I want to start with access to information and its role in our democracy, which was the subject of an influential speech you gave back in 2009. In that speech you said: “...information itself – or the possibility of information coming to light – acts as a check on abuse of powers.” How important is freedom of information legislation?

Well, a democracy just can’t work without the people having information. That is key to making decisions around how you vote. It’s key to making informed decisions. We’re in this age of social media where people are substituting opinions for facts. Facts are absolutely basic to good democratic governance and accountability.

In 1997 and 2002, the Supreme Court heard two important cases – Dagg v. Canada (Minister of Finance) and Lavigne v. Canada (Office of the Commissioner of Official Languages). The decisions established that the Access to Information and Privacy Acts were “quasi-constitutional” in nature. Can you explain what that means?

it just means, it’s not sort of unquestionably enforced under the Charter, for example, but courts will give it a lot of added weight. It will count more than other considerations, because it’s one of the assumptions that is underlying our democracy – that has been worked into the fabric of how our government works – and built into it.

So, if I’m understanding correctly, it’s not necessarily up there with a Charter right, but it has more weight than regular laws, because there is this understanding that it is foundational to our democracy and constitution?

Yes, that’s well said.

One of the things that’s come up a lot in our reporting is that access laws build in a lot of discretion. There are many exemptions where the legislation says an institution “may refuse to disclose.” What are your thoughts on discretion within the law?

You have to have discretion to make things work in laws because there are always cases that can’t be classified. But the exercise of discretion is not just putting your finger to the wind and seeing which way it’s blowing. It is actually a kind of quasi-judicial function, where you look at the discretion that’s been given. You look at the issue. You weigh the pros and cons. You take into consideration each side and you understand that the default should be access. Only for some very good reason do you exercise your discretion against that. That’s how I would see the exercise of discretion. I don’t think you can get rid of discretion, but you can promote responsible exercise of discretion.

Something else that we’re seeing in our reporting is that the appeals system is extremely backlogged. If a person is unhappy with an institution’s response to an FOI, and they get to the appeals commission, it takes years to receive a decision.

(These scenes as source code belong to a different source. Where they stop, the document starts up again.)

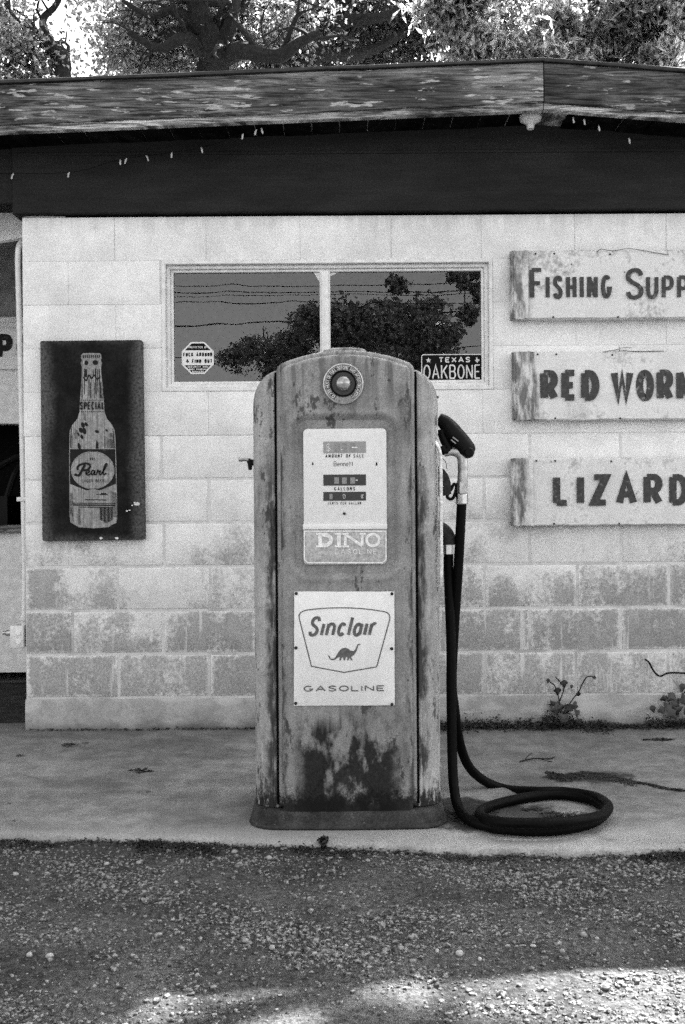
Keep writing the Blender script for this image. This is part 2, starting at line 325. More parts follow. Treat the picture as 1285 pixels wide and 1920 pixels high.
def rings(bm, loops, close=True, cap0=False, cap1=False):
    L = [[bm.verts.new(p) for p in lp] for lp in loops]
    n = len(L[0])
    for a, b in zip(L, L[1:]):
        for i in range(n if close else n-1):
            j = (i+1) % n
            bm.faces.new((a[i], a[j], b[j], b[i]))
    if cap0: bm.faces.new(L[0][::-1])
    if cap1: bm.faces.new(L[-1])
    return bm
def tube(bm, pts, rad, sides=10, cap=True):
    pts = [Vector(p) for p in pts]; n = len(pts)
    if not hasattr(rad, '__len__'): rad = [rad]*n
    t0 = (pts[1]-pts[0]).normalized(); up = Vector((0, 0, 1)) if abs(t0.z) < .9 else Vector((1, 0, 0))
    u = t0.cross(up).normalized(); loops = []
    for i, p in enumerate(pts):
        t = (pts[min(i+1, n-1)]-pts[max(i-1, 0)]).normalized()
        u = (u-t*u.dot(t)).normalized(); v = t.cross(u)
        loops.append([p+(u*math.cos(a)+v*math.sin(a))*rad[i] for a in [2*math.pi*k/sides for k in range(sides)]])
    return rings(bm, loops, True, cap, cap)
def catmull(pts, sub=8, closed=False):
    pts = [Vector(p) for p in pts]; n = len(pts); out = []
    g = (lambda i: pts[i % n]) if closed else (lambda i: pts[min(max(i, 0), n-1)])
    for i in range(n if closed else n-1):
        a, b, c, d = g(i-1), g(i), g(i+1), g(i+2)
        for k in range(sub):
            t = k/sub
            out.append(.5*((2*b)+(c-a)*t+(2*a-5*b+4*c-d)*t*t+(3*b-3*c+d-a)*t**3))
    if not closed: out.append(pts[-1])
    return out
def lathe(bm, prof, c, axis='Y', n=32):
    """prof: [(radius, offset along axis)]"""
    loops = []
    for r, o in prof:
        lp = []
        for k in range(n):
            a = 2*math.pi*k/n; q = (r*math.cos(a), r*math.sin(a))
            if axis == 'Y': lp.append((c[0]+q[0], c[1]+o, c[2]+q[1]))
            elif axis == 'Z': lp.append((c[0]+q[0], c[1]+q[1], c[2]+o))
            else: lp.append((c[0]+o, c[1]+q[0], c[2]+q[1]))
        loops.append(lp)
    return rings(bm, loops, True, prof[0][0] > 1e-4, prof[-1][0] > 1e-4)
def inset(pts, d):
    n = len(pts); out = []
    ar = sum(pts[i][0]*pts[(i+1) % n][1]-pts[(i+1) % n][0]*pts[i][1] for i in range(n)); s = 1 if ar > 0 else -1
    for i in range(n):
        p, q, r = Vector(pts[i-1]), Vector(pts[i]), Vector(pts[(i+1) % n])
        a, b = (q-p), (r-q)
        if a.length < 1e-9: a = b
        if b.length < 1e-9: b = a
        a.normalize(); b.normalize(); na, nb = Vector((-a.y, a.x))*s, Vector((-b.y, b.x))*s
        m = (na+nb); m = m.normalized() if m.length > 1e-6 else na
        out.append(tuple(q+m*d/max(.45, m.dot(na))))
    return out
def prism(bm, pts, yf, yb, bev=0, seg=2, back=True):
    """outline in (x,z), front at yf (towards the camera), back at yb"""
    lo = []
    if bev:
        for k in range(seg+1):
            a = math.pi/2*k/seg
            q = inset(pts, bev*(1-math.sin(a))); lo.append([(x, yf+bev*(1-math.cos(a)), z) for x, z in q])
    else: lo.append([(x, yf, z) for x, z in pts])
    lo.append([(x, yb, z) for x, z in pts])
    return rings(bm, lo, True, True, back)
def flat(bm, pts, y):
    bm.faces.new([bm.verts.new((x, y, z)) for x, z in pts]); return bm
def rrect(x0, x1, z0, z1, r, n=6, corners=(1, 1, 1, 1)):
    out = []
    for (cx, cz, a0), on in zip(((x1-r, z1-r, 0), (x0+r, z1-r, 90), (x0+r, z0+r, 180), (x1-r, z0+r, 270)), corners):
        if on: out += [(cx+r*math.cos(R(a0+90*k/n)), cz+r*math.sin(R(a0+90*k/n))) for k in range(n+1)]
        else:
            out.append({0: (x1, z1), 90: (x0, z1), 180: (x0, z0), 270: (x1, z0)}[a0])
    return out
def ell(cx, cz, rx, rz, n=32): return [(cx+rx*math.cos(2*math.pi*k/n), cz+rz*math.sin(2*math.pi*k/n)) for k in range(n)]

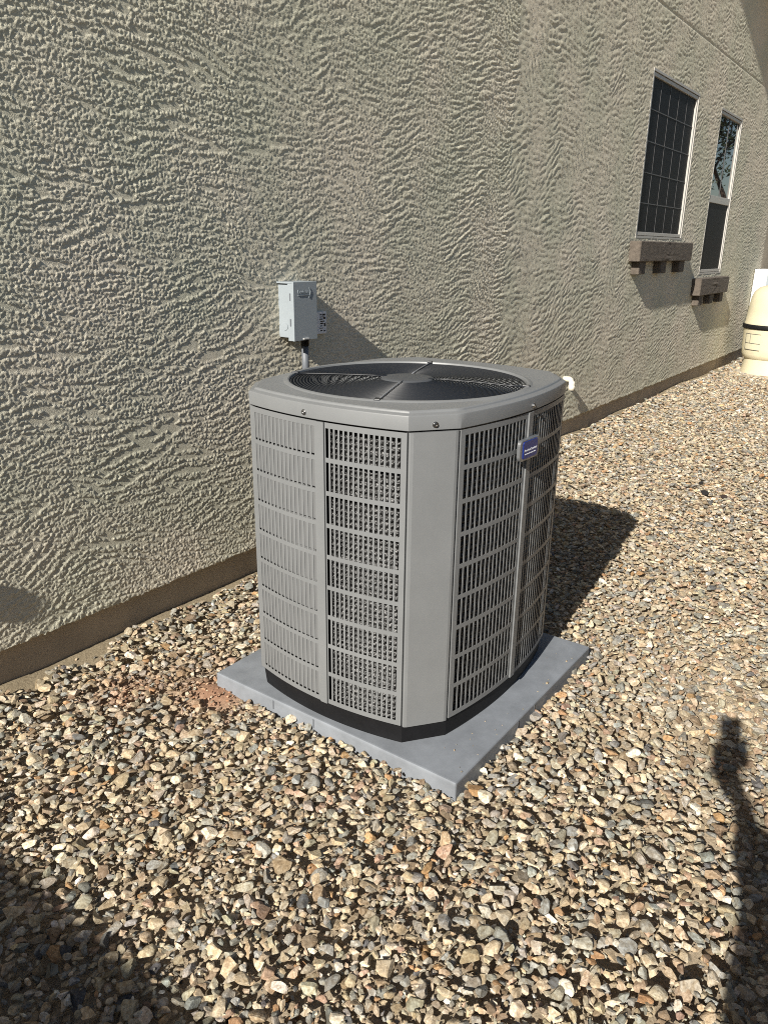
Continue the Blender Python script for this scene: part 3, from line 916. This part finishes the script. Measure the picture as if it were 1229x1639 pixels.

Accessing information can be a timely matter. If issues come up, you need to have that information, so the people can understand what’s going on then, not five years later when nobody cares anymore. I can’t speak to why there are delays or how we can remedy this, but I can say that these things should be adjudicated on a timely basis. Real time for real lives.

The last case I wanted to ask you about is from 2010, Ontario (Public Safety and Security) v. Criminal Lawyers’ Association. The CLA lost their case, however, the decision seemed to suggest that in some circumstances, a party may be able to use the Charter’s right to freedom of expression in order to force access to information. This principle has yet to be tested, but I’m wondering if you can talk about how it is that access to information may be protected through freedom of expression.

I don’t usually comment on the details of cases. But I will say – and this has nothing to do with that case – there seems to me to be a logical link between freedom of expression and access to information. Because let’s say there’s an issue. You care about the issue. You would like to express yourself on it. If you cannot get the information, the facts that pertain to that issue, you cannot express yourself. You cannot make the argument, right? So that is the logical link.

Any closing thoughts?

I think it’s important that we keep the right to access critical information strong and that we keep the system working in a way that provides information that people have a right to see in a timely manner.

Beverley McLachlin served as Canada’s Chief Justice of the Supreme Court from 2000 to 2017. She is currently a non-permanent judge of the Hong Kong Court of Final Appeal.

This interview has been edited and condensed.